Can Gerbils Read Maps?

National borders may sometimes seem like arbitrary lines drawn on a map, but a new study from the University of Haifa reveals that those borders mean something to the resident animal populations. The researchers studied rodents, reptiles, and ant lion species on both sides of the Israel-Jordan border and found some interesting differences. Jordan plays host to a larger variety of reptilian species and a smaller funnel-digging ant population, while Israel’s gerbils are more cautious than their friends across the border. The scientists believe the variance is driven by differences in agricultural systems across the two countries. “The boundary is indeed a virtual marking that only appears on the map and is not capable of keeping these species from crossing the border between Israel and Jordan,” says Dr. Uri Shanas, one of the researchers. “But the line does stop humans from crossing it and thereby contains their different impact on nature.” (HT: F.P. Passport) [%comments]


Ian Kemmish

Presumably, in such a trigger happy part of the world, bored border guards also use different species for target practice.

WB

I've noted habitat changes at the boundary lines of counties here in Oregon, so it is logical that there are animal population differences.

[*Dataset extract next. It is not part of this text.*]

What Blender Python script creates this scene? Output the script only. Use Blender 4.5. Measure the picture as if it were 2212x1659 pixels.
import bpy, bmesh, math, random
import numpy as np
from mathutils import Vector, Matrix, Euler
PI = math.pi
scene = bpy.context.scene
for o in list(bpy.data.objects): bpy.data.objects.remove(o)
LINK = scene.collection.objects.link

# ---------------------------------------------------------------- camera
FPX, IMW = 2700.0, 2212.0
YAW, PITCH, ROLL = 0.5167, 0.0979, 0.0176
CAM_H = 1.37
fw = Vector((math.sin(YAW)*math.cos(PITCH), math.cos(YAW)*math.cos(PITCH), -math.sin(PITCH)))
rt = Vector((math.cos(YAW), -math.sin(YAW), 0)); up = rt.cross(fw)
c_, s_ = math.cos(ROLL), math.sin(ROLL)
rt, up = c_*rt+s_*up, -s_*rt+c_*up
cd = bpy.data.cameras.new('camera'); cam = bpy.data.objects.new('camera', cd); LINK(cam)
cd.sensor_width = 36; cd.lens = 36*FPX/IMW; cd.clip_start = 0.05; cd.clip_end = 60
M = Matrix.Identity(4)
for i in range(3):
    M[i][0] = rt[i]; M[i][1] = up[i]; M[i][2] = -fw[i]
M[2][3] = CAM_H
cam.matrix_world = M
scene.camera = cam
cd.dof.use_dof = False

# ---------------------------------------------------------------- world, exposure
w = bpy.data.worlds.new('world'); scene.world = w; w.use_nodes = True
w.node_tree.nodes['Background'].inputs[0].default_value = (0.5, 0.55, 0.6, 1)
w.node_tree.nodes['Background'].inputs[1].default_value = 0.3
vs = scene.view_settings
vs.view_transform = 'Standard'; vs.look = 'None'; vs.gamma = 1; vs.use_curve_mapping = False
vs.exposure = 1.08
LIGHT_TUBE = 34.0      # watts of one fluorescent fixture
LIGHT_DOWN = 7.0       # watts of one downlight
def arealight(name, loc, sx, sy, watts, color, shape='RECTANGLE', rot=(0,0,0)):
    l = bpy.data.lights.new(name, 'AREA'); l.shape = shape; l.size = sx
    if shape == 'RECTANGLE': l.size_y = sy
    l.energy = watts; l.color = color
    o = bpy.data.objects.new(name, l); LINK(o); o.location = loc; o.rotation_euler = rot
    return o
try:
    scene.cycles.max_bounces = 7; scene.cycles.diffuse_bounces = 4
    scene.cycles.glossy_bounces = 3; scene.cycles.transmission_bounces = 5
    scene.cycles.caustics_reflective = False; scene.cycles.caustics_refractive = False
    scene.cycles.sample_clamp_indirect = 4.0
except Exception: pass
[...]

For example, along a state road in one county all of the brush is removed from alongside the road, fog lines painted, etc. On the other side of the county line there was brush up to the asphalt, no fog line.

There are bound to be land use zoning differences between jurisdictions, different water supplies, different sewage and rainwater systems. The desirability of the local schools, tax rates and services can lead to greatly different human populations between counties.

For example, perhaps 1-acre homesites are allowed, leading to large private lawns, pastures, ponds, and private greenspaces. Compare that with requiring dense housing by enforcing very small lot sizes, so the only greenspace is public greenspace.